Just to set the scene for you – the pasta was over and we’d happily moved on to the hot sex part. Guido and I were naked and re-enacting a love scene from The Adventures of Robin Hood. Guido loves to fire his arrow. We’d just got the part where Errol Flynn throws Olivia De Havilland up against a column and he tells her that he’s nothing to offer but a life time of hardship and danger. Which sure rang a bell.

“I was wondering if you and Guido would come over for lunch tomorrow?” Cruella purred.

There was an awkward pause on my end of the line for obvious reasons.

The last time my mother “cooked” it involved a pineapple chunk and a cube of cheese on a cocktail stick.

“Perhaps, Guido would rustle up something wonderful?” she asked.

I sighed. I suppose she wasn’t to know he was going to be busy for the next 4320 minutes. So I said yes and hung up and then went straight back to Sherwood Forest. Hey, don’t judge, the clock was ticking, right?

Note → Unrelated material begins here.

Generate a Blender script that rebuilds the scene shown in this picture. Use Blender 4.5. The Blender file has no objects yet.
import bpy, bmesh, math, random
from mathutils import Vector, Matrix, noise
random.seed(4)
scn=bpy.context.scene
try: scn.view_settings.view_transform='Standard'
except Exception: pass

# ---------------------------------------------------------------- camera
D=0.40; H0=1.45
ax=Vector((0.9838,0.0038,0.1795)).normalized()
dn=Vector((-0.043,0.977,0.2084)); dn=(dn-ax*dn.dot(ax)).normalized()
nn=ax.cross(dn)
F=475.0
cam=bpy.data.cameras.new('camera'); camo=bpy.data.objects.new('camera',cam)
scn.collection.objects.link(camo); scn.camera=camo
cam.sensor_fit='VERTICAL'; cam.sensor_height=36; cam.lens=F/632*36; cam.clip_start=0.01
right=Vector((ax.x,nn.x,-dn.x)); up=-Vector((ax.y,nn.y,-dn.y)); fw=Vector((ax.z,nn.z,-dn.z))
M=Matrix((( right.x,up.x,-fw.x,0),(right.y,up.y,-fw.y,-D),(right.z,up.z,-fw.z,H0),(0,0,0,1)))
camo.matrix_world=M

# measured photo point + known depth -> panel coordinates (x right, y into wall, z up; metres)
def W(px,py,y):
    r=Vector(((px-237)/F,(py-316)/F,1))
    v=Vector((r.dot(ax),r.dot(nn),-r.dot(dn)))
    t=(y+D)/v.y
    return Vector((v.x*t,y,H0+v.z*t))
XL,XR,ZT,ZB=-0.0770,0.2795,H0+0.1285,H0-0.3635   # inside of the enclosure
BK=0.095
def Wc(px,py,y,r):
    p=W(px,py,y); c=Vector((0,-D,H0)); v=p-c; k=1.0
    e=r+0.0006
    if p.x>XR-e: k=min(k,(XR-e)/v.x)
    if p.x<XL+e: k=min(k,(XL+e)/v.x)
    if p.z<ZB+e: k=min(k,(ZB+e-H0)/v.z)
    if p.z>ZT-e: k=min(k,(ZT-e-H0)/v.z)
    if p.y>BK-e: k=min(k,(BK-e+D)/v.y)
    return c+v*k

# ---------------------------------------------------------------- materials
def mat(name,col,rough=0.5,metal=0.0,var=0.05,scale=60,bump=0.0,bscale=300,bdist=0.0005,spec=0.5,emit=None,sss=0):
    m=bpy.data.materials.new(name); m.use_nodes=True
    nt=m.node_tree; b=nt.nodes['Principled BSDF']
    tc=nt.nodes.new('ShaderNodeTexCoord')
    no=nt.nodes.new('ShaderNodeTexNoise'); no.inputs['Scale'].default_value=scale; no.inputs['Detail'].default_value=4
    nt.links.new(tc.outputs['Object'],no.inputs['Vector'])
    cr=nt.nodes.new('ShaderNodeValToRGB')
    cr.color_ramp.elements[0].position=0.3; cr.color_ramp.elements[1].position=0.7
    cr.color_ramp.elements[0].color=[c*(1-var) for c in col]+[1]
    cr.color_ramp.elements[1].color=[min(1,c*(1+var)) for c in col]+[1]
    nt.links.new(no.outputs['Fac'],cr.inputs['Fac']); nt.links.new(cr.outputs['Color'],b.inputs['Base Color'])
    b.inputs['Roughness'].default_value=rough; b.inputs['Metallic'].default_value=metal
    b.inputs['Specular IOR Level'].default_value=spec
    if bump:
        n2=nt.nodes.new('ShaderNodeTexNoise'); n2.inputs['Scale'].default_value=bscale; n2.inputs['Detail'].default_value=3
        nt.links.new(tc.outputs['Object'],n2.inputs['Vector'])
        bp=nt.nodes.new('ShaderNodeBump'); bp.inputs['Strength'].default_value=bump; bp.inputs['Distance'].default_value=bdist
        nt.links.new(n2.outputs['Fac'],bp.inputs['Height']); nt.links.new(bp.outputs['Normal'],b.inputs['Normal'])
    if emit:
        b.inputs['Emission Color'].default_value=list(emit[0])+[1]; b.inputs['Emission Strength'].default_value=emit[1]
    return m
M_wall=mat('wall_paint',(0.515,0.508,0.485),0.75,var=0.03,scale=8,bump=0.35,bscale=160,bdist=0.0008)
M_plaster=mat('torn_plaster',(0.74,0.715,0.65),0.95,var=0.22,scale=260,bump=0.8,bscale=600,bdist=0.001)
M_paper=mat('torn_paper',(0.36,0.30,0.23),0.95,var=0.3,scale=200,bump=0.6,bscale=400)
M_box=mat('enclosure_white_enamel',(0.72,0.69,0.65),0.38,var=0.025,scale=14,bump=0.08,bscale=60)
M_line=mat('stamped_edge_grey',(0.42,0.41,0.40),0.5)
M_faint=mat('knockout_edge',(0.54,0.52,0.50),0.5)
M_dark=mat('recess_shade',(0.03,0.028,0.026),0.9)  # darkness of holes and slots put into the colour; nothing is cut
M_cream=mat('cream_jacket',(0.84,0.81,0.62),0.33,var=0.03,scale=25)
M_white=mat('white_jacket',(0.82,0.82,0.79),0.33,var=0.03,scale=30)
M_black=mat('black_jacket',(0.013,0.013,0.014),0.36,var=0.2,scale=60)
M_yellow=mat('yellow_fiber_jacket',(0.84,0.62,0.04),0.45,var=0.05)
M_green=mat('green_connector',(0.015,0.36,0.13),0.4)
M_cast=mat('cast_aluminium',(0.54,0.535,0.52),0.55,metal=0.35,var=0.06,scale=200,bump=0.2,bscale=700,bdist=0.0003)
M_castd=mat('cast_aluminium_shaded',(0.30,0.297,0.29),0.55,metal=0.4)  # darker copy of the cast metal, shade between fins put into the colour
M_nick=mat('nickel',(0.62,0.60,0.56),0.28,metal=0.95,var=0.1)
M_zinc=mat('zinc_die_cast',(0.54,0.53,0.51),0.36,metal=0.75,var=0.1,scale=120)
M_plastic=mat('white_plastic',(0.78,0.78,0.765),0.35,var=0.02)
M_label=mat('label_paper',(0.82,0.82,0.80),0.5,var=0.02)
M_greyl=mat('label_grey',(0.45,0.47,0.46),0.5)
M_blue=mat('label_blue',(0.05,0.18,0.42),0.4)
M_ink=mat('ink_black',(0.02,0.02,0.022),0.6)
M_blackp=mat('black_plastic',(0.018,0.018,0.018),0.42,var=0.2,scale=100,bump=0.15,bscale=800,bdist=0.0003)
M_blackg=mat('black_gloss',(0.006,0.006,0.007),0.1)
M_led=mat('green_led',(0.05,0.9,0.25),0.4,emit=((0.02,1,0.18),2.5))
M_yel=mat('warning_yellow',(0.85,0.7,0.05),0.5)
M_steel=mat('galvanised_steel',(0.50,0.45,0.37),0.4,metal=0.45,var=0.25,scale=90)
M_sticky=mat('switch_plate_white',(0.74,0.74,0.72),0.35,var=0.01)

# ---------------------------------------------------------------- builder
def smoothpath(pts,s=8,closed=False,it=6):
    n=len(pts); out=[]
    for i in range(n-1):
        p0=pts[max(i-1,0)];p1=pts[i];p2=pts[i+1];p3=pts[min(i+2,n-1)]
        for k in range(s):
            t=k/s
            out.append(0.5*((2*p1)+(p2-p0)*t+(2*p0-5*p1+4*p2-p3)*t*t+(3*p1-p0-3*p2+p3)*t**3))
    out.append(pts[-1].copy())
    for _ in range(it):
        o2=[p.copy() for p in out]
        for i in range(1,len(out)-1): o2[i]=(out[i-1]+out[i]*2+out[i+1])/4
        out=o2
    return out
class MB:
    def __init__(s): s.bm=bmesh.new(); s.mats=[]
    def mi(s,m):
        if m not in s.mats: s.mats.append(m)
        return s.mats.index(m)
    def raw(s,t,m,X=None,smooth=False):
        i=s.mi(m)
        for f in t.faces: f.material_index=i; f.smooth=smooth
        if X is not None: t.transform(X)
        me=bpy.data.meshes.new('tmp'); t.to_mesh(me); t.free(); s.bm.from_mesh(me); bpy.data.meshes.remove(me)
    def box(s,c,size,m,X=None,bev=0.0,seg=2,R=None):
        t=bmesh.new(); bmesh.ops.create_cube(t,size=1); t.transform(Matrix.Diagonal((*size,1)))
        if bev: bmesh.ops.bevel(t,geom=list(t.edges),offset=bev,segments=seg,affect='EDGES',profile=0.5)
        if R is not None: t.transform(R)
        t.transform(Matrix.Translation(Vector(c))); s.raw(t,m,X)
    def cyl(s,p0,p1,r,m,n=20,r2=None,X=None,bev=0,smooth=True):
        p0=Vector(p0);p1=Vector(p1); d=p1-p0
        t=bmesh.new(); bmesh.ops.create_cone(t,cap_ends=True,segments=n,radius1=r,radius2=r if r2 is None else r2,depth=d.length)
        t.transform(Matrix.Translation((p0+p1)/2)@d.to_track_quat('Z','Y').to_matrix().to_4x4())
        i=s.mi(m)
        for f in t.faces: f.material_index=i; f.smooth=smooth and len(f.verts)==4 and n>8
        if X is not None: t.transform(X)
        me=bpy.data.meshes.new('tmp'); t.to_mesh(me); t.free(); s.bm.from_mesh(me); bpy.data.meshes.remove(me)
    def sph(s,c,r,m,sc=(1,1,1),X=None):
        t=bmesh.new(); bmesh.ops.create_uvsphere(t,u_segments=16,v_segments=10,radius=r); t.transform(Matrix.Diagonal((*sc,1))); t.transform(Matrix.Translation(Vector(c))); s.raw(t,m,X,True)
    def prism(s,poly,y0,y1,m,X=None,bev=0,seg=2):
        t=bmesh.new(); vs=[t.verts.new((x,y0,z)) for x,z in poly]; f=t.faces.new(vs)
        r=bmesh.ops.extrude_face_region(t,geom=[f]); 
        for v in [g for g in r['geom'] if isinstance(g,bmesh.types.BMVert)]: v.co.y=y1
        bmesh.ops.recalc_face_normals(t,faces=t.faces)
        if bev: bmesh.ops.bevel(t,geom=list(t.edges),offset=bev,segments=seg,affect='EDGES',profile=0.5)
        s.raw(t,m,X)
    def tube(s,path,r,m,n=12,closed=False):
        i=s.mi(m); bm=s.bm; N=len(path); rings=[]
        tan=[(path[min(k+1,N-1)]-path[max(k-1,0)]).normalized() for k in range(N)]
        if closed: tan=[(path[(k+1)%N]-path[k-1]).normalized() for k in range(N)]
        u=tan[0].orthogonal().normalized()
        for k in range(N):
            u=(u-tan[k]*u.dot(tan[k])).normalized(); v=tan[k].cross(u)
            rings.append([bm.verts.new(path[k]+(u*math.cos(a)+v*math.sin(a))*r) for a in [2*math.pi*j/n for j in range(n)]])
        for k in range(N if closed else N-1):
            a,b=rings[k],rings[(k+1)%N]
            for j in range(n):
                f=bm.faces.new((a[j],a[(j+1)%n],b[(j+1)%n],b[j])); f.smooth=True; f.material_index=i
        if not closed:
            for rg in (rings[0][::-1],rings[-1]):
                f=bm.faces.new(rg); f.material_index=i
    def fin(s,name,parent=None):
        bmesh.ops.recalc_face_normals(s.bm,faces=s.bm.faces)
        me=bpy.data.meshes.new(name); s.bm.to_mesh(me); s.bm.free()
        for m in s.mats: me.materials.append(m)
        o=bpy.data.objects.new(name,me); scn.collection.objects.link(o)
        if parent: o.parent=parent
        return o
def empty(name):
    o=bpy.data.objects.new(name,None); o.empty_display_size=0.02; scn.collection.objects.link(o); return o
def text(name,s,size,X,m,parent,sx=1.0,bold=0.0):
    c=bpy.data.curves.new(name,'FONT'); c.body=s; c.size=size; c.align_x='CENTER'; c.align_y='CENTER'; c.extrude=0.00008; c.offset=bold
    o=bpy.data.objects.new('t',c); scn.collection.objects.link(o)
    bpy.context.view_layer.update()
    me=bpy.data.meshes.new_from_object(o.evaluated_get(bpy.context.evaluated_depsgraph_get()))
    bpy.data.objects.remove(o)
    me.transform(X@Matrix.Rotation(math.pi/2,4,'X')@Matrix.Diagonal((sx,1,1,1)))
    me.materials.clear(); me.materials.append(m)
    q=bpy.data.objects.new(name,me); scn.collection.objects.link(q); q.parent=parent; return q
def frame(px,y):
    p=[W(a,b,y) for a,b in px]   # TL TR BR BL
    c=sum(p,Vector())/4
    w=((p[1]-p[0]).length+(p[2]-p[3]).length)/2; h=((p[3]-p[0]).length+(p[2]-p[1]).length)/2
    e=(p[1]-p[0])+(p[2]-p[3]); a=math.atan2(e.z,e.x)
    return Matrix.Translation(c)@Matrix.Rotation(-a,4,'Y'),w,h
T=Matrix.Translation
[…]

We took the Underground over to her apartment this afternoon. Guido had a Tupperware box stuffed with a potato watercress salad and a salmon under one arm. When we got inside I knew my mother meant business because she’s taken the plastic cover off the sofa.

“There’s something I want to tell you,” she said.

Then she just sat there staring at me like I should’ve been the one telling her something. So I just stared back.

“And?” I said, finally.

She took a sip of Gin. The ice rattled.

“I suppose I should just go right ahead and tell you,” she said.

I stared.

She took another sip of Gin. The ice still rattled.

“It’s your father,” she finally gasped dramatically, “you see, he’s asked me to marry him again.”

I stared.

“And,” she said, “well, after much consideration, I’ve said yes.”

Tonight Guido has a pot roast on the stove. I think there’s a chicken in there. I’ve drunk almost a whole bottle of wine, but I don’t care. In fact, I’m about to open another. I’ve spent a whole hour trying to talk Guido into buying a pair of green tights so that we can make our love scenes together more authentic but I’m sensing he’s not that keen.

Tomorrow, I’ll call my mother. I’ll tell her I’m very happy for her.

Then I’ll call my father and ask him if he’s insane, and if he knows whether it’s hereditary.